→ Excerpted records
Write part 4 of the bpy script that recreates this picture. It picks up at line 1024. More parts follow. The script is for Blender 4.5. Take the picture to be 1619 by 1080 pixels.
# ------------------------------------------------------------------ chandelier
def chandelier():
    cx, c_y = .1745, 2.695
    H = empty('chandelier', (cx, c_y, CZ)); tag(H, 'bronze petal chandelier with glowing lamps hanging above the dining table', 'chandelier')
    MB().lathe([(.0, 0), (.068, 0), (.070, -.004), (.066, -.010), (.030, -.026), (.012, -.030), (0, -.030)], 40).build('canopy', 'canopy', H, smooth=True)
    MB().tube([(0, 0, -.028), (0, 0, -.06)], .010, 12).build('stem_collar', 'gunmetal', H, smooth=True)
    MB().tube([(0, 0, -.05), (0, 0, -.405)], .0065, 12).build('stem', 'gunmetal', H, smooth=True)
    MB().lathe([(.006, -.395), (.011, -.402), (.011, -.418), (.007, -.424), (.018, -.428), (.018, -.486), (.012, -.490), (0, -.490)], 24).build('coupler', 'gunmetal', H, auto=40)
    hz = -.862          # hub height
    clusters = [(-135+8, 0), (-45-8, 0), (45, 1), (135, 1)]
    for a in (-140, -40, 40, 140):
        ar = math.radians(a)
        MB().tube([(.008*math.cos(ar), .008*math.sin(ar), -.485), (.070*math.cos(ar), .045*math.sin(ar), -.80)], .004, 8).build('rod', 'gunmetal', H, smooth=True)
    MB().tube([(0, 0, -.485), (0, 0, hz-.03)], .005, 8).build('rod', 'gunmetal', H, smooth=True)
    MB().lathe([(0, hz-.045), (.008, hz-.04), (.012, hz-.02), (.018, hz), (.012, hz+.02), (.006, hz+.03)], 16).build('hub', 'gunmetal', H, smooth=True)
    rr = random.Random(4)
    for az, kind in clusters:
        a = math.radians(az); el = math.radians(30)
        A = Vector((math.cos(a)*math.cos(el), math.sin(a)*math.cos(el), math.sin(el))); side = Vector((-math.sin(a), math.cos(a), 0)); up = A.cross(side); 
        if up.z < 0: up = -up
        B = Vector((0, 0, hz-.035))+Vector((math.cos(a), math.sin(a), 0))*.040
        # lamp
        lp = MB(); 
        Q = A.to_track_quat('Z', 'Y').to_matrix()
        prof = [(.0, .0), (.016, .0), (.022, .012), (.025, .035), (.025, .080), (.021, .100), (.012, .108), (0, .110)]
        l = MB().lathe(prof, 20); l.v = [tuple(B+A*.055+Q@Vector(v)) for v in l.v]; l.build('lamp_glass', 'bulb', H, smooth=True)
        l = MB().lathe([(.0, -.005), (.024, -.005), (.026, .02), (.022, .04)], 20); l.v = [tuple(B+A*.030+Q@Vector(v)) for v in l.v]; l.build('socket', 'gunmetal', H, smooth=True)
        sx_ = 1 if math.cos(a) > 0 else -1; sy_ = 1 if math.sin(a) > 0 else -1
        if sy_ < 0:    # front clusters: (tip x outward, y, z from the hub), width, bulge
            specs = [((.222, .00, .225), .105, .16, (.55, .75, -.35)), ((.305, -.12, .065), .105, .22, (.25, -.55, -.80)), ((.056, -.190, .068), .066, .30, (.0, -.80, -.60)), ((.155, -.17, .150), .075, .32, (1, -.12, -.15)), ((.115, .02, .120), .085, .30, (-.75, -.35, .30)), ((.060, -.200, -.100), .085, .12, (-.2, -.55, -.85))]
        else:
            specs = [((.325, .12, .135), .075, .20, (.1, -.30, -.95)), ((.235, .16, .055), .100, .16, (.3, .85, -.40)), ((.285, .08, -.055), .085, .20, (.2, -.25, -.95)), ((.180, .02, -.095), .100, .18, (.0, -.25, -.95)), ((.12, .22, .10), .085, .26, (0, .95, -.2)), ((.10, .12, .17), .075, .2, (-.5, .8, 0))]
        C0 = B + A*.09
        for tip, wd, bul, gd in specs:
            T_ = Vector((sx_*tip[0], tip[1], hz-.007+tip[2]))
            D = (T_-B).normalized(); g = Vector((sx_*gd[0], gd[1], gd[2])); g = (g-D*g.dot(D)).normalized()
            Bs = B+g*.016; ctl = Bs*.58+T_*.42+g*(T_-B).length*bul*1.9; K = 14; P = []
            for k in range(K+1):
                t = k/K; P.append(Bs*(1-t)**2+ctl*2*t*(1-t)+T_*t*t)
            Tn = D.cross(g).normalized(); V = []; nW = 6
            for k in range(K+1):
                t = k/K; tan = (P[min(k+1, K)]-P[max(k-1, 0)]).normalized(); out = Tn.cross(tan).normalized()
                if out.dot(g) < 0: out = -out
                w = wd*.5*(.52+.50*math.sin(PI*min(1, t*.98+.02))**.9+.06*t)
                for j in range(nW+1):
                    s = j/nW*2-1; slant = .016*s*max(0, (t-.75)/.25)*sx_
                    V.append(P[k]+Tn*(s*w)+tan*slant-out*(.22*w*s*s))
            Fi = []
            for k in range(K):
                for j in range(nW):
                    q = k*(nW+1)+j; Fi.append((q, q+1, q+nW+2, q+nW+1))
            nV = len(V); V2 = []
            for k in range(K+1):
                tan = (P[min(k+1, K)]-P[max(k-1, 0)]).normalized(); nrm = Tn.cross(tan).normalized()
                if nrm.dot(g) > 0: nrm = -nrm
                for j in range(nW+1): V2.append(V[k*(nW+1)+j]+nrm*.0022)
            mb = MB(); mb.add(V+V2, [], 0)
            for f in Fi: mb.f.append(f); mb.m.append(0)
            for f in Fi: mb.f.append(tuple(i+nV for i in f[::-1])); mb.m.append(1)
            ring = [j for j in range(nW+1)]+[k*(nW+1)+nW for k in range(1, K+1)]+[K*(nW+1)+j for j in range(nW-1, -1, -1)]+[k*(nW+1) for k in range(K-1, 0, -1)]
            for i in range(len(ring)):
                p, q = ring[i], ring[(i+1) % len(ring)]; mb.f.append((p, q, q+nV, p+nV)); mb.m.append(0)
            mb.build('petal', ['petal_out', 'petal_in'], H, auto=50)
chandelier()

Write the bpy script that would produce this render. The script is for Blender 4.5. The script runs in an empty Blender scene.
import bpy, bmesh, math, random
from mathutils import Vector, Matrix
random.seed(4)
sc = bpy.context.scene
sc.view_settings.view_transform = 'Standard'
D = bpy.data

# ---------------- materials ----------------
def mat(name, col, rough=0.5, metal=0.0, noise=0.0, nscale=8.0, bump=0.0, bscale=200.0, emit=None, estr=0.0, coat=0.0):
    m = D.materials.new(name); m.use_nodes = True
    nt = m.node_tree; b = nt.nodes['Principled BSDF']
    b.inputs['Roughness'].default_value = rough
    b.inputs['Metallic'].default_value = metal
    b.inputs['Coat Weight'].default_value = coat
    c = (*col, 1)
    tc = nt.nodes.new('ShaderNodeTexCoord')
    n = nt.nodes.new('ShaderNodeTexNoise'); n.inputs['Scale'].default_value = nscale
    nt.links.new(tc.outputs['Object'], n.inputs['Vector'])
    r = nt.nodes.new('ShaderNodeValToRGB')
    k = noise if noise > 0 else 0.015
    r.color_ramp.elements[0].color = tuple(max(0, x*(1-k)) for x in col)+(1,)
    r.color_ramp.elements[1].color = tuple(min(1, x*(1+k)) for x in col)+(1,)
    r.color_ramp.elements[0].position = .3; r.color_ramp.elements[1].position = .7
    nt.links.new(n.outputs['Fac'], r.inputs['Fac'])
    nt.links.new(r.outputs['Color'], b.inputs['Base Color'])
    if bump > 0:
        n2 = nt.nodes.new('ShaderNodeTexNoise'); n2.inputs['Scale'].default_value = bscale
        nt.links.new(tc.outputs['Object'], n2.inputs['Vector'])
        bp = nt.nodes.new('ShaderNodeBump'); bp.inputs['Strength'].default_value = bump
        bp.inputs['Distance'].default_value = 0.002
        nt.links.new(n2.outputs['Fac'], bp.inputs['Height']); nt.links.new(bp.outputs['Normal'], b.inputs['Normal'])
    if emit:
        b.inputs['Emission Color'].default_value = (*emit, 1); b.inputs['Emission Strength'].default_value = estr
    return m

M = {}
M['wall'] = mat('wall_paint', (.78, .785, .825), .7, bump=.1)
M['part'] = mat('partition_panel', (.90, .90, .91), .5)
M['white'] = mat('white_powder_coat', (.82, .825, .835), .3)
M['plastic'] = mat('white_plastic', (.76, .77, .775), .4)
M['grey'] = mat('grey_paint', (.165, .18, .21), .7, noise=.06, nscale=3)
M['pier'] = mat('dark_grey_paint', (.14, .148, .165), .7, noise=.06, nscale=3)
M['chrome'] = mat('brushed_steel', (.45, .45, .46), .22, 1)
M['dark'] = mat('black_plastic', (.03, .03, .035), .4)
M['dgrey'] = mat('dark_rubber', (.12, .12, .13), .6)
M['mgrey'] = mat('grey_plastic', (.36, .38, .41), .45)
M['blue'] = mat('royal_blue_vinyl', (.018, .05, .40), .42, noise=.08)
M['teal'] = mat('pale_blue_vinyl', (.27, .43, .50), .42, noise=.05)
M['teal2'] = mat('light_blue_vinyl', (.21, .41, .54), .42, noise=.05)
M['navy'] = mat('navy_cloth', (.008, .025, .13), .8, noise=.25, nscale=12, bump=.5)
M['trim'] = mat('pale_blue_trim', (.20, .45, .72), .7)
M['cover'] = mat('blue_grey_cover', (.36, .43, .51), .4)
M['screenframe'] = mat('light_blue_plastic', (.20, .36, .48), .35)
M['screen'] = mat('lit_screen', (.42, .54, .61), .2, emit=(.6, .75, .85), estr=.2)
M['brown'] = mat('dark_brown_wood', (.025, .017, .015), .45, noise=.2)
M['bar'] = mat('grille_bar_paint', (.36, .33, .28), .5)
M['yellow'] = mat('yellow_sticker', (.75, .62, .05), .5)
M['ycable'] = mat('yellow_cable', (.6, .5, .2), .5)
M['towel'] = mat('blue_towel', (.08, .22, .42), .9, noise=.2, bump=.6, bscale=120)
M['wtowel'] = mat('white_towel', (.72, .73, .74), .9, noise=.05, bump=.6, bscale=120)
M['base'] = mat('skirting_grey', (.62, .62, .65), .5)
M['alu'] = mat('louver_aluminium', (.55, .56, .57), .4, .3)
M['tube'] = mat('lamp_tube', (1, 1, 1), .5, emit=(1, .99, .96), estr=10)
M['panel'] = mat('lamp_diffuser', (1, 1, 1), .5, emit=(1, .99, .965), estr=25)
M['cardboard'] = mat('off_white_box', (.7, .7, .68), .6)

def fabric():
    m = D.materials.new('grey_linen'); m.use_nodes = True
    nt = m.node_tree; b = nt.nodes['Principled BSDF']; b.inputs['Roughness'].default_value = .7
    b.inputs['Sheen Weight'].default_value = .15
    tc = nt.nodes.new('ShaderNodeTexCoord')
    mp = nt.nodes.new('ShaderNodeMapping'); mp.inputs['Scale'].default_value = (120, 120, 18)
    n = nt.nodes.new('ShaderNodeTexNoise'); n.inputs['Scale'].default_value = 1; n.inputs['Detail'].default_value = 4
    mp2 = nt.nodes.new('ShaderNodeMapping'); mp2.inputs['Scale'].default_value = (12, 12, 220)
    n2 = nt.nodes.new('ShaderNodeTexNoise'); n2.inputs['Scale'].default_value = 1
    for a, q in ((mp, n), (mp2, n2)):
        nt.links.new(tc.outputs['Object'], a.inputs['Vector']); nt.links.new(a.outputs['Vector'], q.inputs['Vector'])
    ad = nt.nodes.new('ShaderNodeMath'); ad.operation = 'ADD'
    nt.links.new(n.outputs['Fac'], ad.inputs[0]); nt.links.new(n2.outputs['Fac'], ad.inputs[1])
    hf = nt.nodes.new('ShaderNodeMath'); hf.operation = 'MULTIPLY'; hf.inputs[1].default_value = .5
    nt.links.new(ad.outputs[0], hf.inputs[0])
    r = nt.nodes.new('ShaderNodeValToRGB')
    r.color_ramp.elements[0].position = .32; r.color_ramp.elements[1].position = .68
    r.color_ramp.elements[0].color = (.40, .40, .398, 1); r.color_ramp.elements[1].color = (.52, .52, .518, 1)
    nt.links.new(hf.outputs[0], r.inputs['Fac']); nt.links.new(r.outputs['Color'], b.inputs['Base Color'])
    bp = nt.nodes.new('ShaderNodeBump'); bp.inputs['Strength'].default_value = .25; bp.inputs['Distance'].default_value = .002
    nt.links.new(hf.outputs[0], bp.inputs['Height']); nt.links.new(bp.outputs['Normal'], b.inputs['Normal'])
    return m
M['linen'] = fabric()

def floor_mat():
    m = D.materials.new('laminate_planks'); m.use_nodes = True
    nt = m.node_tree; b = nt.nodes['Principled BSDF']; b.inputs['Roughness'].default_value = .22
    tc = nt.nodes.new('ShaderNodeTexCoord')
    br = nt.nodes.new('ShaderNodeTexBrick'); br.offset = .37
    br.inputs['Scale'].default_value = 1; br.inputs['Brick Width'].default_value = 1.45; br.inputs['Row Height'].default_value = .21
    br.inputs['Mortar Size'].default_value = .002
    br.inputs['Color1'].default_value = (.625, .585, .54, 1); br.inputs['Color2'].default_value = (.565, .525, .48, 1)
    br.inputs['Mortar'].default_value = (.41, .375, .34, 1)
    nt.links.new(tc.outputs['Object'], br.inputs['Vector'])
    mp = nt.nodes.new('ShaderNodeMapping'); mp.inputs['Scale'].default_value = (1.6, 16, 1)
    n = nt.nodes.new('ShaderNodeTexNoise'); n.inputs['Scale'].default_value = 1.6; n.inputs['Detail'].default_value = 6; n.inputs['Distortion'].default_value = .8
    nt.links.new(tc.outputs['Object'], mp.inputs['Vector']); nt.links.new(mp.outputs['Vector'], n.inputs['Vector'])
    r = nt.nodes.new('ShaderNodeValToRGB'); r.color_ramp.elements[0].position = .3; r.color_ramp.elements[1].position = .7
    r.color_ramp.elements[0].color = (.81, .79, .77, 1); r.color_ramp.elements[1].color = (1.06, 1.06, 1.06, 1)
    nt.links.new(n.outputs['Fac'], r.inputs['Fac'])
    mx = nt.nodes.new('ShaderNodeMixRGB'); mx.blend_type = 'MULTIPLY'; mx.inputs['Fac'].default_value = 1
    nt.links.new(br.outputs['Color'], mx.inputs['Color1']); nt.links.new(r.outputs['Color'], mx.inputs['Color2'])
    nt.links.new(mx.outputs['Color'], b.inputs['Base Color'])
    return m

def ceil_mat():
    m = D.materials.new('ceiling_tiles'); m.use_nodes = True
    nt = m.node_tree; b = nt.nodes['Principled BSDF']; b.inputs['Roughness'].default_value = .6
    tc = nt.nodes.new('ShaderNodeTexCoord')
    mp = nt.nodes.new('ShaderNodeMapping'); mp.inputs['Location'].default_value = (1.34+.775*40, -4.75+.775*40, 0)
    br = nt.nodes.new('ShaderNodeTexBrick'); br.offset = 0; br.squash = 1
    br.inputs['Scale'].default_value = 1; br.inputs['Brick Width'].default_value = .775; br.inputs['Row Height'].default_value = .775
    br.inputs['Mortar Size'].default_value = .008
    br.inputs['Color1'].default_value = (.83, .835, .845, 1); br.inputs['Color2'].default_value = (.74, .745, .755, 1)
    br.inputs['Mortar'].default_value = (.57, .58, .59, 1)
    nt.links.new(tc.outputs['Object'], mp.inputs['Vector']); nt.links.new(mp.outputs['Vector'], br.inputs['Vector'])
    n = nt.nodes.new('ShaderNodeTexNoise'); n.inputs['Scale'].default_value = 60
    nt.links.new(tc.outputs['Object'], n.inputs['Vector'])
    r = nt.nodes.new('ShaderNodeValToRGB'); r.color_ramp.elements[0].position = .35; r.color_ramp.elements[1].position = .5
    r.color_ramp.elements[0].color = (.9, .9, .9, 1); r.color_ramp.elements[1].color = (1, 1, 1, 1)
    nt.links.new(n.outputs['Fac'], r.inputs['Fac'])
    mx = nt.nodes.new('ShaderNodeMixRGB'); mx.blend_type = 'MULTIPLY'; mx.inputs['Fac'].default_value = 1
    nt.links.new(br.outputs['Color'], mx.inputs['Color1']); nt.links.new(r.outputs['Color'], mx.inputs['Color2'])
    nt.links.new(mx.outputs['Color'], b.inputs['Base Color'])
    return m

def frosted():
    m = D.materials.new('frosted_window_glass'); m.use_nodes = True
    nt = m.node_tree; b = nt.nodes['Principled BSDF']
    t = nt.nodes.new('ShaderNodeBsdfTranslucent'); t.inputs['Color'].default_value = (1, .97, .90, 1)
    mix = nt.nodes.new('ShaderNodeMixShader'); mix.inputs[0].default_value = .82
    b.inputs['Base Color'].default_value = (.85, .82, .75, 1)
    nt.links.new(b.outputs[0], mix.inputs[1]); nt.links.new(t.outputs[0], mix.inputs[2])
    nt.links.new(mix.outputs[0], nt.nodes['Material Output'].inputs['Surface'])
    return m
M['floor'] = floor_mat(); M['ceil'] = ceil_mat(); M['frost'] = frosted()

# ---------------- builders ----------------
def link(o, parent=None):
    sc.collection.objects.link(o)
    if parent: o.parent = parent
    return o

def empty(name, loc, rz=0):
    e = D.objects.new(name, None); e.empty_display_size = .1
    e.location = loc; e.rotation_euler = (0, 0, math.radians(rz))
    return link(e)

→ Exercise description
Transcribe the lines above from the one with "Write the bpy" through the one with "D = bpy.data". Include both ends and leave out every other line.

→ Finished task
Write the bpy script that would produce this render. The script is for Blender 4.5. The script runs in an empty Blender scene.
import bpy, bmesh, math, random
from mathutils import Vector, Matrix
random.seed(4)
sc = bpy.context.scene
sc.view_settings.view_transform = 'Standard'
D = bpy.data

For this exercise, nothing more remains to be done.